FAPI-CIBA: How to authenticate my user without an interface?

Nowadays, access management and security concept of APIs are inherent to federation protocols OAuth2 and OpenID Connect. Both protocols natively cover a great deal of use cases, but regularly evolve and come with complements to address more innovative subjects.

In particular, with the explosion of the IoT and regulations such as DSP2, the need to trigger uncorrelated authentications from the  user’s medium access become more pressing: indeed, the later may not have the necessary interfaces, or may not be recognized as a sufficiently secured support.

The additional cinematic CIBA, Client Initiated Backchannel Authentication Flow aims to define the exchanges and calls allowing to trigger such authentications. This first article aims to briefly describe the high-level operation of this cinematic, and to present the contributions and additional use cases that it can cover.

What is CIBA?

CIBA is a new authentication flow and authorization of the OpenID Connect standard, defined by the Open ID foundation.

The CIBA flow is the first OpenID flow qualified as ‘’decoupled’’, because it introduces the notions of Consumption Device (CD) and Authentication Device (AD). The CD is the device on which the access to a service (Relying Party, RP) is requested, whereas the AD is the device on which the user authenticates  themselves  with the OpenID Provider (OP) and authorizes the CD-requested access, by giving its consent.

 

Contrary to the other flows of the OIDC standard, CIBA considers that the user can authenticate on a device different from the one on which he wants to access the service. For example, a user is looking to access his bank account from his computer and authenticate themselves to authorize the access from his smartphone.

 

What contributions?

The CIBA flow presents several significant interests for users’ authentication.

Today’s OIDC authentications flows are relying on web redirection between the accessed service (Relying Party) and the identity provider. These redirections are not very user-friendly and might be disturbing for the users, who see their browser, or their application go from a page to another without really understanding this behaviour. With CIBA, the device that the user employs to access the service stays on said service’s page, waiting for user authentications to be executed on the AD. The redirections’ disappearance also improves the Relying Party’s acceptance, which does not lose control and visibility of the user’s action when the latter must authenticate themself to the OP anymore.

 

Gains by population

 

The multi-factor authentication (MFA) is more and more common and recommended to access internet services. Texts, soft-tokens or Out-Of-Band push notifications are several examples of additional authentication factors, used today in addition to a password. With CIBA, this factor’s presence is a natural part of the authentication, since it is carried out on a registered device like AD. Asking the users to authenticate themself on the AD with a password, a PIN, a biometric factor, etc… allows a centralization of the authentication actions on a single device, while allowing to do some  MFA.

 

Use case examples

The call centre

Nowadays, when a client rings a call centre, the operator often verifies the client’s identity with several personal inquiries (date and place of birth, social security number) or with security inquiries. This authentication method is particularly vulnerable to attacks, such as social engineering.
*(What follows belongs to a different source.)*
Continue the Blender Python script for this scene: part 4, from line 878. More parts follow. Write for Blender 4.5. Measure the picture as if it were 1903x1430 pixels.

Thanks to CIBA, it is possible for the operator to trigger an authentication request for callers on their Authentication Device, and thus ascertain the client’s identity in a more secure fashion.

Virtual assistants

DSP2 imposes banking organisations to ascertain the identity of the person carrying out an operation over a certain threshold, which mandatorily passes through an authentication phase (2 factors) during a transfer, for example. However, IoT such as the voice assistants do not have an interface allowing the user to input their identifiers, and force the customer to validate a transfer request on a web portal via his smartphone or his PC, which is not the ideal user experience. CIBA is used to free oneself from this constraint, because the customer’s bank is then able to send an authentication request on the adequate terminal (AD), limiting the impression of a break in course for the customer.

 

Conclusion

The authentications cinematic CIBA fills real weaknesses of the OpenID Connect protocol, both in terms of functional coverage and customer experience. It’s implementation in the real world should happen quickly, and numerous market players are already looking to implement it.